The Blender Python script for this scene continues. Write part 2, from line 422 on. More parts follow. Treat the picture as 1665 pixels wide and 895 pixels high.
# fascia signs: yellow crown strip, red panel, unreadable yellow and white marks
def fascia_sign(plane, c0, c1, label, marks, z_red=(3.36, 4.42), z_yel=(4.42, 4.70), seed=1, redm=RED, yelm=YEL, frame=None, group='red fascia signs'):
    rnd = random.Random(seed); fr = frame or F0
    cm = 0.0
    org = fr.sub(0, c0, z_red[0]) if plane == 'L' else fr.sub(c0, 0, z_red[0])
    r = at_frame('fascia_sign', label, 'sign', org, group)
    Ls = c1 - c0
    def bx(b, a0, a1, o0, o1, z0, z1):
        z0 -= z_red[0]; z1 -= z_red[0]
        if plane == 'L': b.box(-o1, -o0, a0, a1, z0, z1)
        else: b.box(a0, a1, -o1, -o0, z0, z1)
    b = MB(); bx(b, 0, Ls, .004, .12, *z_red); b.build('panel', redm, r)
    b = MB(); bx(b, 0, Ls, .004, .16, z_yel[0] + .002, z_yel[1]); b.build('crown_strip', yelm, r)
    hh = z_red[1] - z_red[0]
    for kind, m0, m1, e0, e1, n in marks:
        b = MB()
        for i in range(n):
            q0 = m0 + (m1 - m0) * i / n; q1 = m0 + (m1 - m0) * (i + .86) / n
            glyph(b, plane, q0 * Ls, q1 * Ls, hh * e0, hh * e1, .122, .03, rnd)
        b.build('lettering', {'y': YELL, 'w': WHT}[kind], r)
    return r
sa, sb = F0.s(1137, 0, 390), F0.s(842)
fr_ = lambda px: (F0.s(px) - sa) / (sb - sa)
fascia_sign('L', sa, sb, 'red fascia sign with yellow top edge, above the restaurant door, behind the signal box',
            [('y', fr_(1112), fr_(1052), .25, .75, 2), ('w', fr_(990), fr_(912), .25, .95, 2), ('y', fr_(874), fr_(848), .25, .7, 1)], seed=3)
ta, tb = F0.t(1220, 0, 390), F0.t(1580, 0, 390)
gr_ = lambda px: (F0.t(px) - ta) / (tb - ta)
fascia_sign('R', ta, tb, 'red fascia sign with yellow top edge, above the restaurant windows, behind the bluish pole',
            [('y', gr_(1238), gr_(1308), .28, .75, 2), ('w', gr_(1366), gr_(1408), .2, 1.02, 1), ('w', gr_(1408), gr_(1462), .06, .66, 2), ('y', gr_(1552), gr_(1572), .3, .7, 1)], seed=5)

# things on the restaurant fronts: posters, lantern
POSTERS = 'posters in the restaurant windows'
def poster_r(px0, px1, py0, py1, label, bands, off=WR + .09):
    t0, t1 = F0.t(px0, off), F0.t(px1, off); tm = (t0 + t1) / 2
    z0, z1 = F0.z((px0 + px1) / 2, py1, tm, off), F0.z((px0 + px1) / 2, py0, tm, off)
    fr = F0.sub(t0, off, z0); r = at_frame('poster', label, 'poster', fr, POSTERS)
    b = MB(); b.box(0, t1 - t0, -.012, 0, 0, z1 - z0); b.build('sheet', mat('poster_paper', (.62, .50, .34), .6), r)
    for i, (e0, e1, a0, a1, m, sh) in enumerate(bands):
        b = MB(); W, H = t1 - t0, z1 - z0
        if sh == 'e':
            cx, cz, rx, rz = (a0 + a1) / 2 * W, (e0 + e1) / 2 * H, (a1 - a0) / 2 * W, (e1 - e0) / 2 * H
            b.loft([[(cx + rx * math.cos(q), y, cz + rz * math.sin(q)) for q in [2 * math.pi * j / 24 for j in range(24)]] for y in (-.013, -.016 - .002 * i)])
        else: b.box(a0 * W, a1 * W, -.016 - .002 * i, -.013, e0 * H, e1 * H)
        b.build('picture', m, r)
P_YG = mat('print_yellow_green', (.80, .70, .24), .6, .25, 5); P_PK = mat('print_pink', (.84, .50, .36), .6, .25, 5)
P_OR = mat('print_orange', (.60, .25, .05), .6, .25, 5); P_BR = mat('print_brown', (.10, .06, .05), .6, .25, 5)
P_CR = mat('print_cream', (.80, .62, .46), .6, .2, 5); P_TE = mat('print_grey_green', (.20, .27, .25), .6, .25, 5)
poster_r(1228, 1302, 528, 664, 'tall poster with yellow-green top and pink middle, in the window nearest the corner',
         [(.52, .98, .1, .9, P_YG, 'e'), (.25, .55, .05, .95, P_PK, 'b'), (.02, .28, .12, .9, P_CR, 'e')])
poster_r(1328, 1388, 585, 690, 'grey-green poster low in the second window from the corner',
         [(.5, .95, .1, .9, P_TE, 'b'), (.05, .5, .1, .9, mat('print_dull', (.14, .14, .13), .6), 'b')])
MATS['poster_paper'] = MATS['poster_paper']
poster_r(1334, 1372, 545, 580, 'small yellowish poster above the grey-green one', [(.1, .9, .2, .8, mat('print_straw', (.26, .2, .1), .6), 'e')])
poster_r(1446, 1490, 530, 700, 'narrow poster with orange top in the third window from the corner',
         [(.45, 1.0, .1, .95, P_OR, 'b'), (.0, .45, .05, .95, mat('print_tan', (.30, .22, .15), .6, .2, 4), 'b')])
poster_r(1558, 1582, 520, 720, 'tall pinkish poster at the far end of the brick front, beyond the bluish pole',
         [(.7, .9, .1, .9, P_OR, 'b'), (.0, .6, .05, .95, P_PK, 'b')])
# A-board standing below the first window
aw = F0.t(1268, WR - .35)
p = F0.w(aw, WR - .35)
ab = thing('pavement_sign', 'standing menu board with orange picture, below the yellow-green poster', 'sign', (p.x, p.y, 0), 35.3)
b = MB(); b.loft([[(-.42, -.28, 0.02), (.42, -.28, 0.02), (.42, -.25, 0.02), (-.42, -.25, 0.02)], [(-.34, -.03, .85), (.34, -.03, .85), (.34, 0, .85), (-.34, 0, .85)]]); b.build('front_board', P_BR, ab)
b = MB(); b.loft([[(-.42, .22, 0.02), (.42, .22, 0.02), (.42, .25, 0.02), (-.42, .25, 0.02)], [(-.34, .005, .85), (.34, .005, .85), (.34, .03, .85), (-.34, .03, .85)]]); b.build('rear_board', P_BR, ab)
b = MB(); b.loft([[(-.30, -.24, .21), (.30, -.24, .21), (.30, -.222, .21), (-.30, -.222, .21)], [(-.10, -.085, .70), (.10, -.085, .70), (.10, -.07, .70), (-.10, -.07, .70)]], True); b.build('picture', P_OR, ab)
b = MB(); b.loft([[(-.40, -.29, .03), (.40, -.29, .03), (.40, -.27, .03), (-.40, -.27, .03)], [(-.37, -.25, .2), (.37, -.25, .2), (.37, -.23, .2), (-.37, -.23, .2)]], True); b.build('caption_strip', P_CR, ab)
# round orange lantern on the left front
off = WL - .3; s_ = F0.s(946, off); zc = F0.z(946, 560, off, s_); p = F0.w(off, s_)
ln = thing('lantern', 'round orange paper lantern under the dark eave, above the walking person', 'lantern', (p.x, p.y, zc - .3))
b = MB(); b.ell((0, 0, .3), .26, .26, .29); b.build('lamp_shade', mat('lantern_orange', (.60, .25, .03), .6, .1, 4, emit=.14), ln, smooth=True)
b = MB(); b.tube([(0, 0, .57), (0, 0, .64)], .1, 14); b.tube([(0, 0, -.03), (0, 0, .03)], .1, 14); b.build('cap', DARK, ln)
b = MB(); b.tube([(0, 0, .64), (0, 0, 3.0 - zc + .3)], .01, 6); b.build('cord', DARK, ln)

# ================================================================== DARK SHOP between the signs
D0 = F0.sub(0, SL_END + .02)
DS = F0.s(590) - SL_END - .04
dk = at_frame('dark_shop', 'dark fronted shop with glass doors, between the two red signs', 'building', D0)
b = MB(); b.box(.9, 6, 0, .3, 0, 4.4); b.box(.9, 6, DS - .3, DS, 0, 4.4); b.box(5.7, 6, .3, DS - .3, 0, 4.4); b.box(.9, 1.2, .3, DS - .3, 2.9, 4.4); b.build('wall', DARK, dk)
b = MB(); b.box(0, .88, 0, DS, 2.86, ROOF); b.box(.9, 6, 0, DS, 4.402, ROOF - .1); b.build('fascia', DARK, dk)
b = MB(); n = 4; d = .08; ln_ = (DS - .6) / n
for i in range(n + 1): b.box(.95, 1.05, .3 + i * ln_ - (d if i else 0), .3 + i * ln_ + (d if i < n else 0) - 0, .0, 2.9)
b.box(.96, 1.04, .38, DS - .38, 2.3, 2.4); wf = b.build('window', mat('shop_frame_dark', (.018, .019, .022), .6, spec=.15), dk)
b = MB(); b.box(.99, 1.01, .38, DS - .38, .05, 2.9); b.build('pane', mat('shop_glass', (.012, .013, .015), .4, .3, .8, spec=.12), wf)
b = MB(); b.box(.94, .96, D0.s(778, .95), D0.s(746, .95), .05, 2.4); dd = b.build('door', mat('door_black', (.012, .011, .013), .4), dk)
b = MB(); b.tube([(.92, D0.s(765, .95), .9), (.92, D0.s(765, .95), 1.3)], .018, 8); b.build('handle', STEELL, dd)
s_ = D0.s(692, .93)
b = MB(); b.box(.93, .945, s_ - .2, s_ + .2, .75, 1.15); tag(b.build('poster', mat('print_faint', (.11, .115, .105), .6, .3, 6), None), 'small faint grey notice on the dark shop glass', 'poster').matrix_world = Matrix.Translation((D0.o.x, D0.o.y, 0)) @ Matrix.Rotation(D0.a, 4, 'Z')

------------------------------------

GIVEN PROBLEM
Return, please, the lines of the data from the first through the line containing "gr_(1572), .3, .7, 1)], seed=5)", both kept, exactly as they stand and nothing more.

EXERCISE SOLUTION
The Blender Python script for this scene continues. Write part 2, from line 422 on. More parts follow. Treat the picture as 1665 pixels wide and 895 pixels high.
# fascia signs: yellow crown strip, red panel, unreadable yellow and white marks
def fascia_sign(plane, c0, c1, label, marks, z_red=(3.36, 4.42), z_yel=(4.42, 4.70), seed=1, redm=RED, yelm=YEL, frame=None, group='red fascia signs'):
    rnd = random.Random(seed); fr = frame or F0
    cm = 0.0
    org = fr.sub(0, c0, z_red[0]) if plane == 'L' else fr.sub(c0, 0, z_red[0])
    r = at_frame('fascia_sign', label, 'sign', org, group)
    Ls = c1 - c0
    def bx(b, a0, a1, o0, o1, z0, z1):
        z0 -= z_red[0]; z1 -= z_red[0]
        if plane == 'L': b.box(-o1, -o0, a0, a1, z0, z1)
        else: b.box(a0, a1, -o1, -o0, z0, z1)
    b = MB(); bx(b, 0, Ls, .004, .12, *z_red); b.build('panel', redm, r)
    b = MB(); bx(b, 0, Ls, .004, .16, z_yel[0] + .002, z_yel[1]); b.build('crown_strip', yelm, r)
    hh = z_red[1] - z_red[0]
    for kind, m0, m1, e0, e1, n in marks:
        b = MB()
        for i in range(n):
            q0 = m0 + (m1 - m0) * i / n; q1 = m0 + (m1 - m0) * (i + .86) / n
            glyph(b, plane, q0 * Ls, q1 * Ls, hh * e0, hh * e1, .122, .03, rnd)
        b.build('lettering', {'y': YELL, 'w': WHT}[kind], r)
    return r
sa, sb = F0.s(1137, 0, 390), F0.s(842)
fr_ = lambda px: (F0.s(px) - sa) / (sb - sa)
fascia_sign('L', sa, sb, 'red fascia sign with yellow top edge, above the restaurant door, behind the signal box',
            [('y', fr_(1112), fr_(1052), .25, .75, 2), ('w', fr_(990), fr_(912), .25, .95, 2), ('y', fr_(874), fr_(848), .25, .7, 1)], seed=3)
ta, tb = F0.t(1220, 0, 390), F0.t(1580, 0, 390)
gr_ = lambda px: (F0.t(px) - ta) / (tb - ta)
fascia_sign('R', ta, tb, 'red fascia sign with yellow top edge, above the restaurant windows, behind the bluish pole',
            [('y', gr_(1238), gr_(1308), .28, .75, 2), ('w', gr_(1366), gr_(1408), .2, 1.02, 1), ('w', gr_(1408), gr_(1462), .06, .66, 2), ('y', gr_(1552), gr_(1572), .3, .7, 1)], seed=5)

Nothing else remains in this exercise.